He pointed out that for the Russian legislators, the talks with Jagland were very important, "given that any parliament is a place where people should listen to each other." "This is why we want to be heard," he said. "In this connection, we very much appreciate your consistent position on the development of an equal, full-scale political dialogue with Russia," Volodin noted.

"The Russian parliamentary delegation’s participation in the PACE activities is a matter of great importance for us," the lower house chairman went on to say. "We appreciate your position as you consider PACE as a mechanism for dialogue."

Volodin said he knew that Jagland paid much attention to the protection of human rights, adding that "in this case the rights of parliament members need to be protected." "The PACE members’ rights are determined by the mandates they receive from their voters through elections," he noted. "It is clear that PACE itself is to blame for the deadlock it is stuck in, since it took a discriminatory decision (to deprive the Russian delegation of the right to vote) that damaged the reputation of the Council of Europe, in the first place," the State Duma speaker said.

Russia’s delegation at PACE was deprived of its key rights in April 2014 over the events in Ukraine and Crimea’s reunification with Russia.

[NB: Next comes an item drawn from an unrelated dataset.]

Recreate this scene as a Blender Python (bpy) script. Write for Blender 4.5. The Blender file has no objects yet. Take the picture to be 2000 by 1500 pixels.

In 2015, PACE voted twice on a possibility of restoring the Russian delegation’s powers but the restrictions still remained in force. Russia was stripped of the right to vote and take part in the PACE governing bodies and its monitoring activities. Owing to these restrictions, the Russian delegation suspended its participation in the PACE work until late 2015. The leadership of the Russian delegation repeatedly said it would return to PACE only if all the sanctions were lifted.

In January 2016, Russia refused to bid for confirming its powers this year.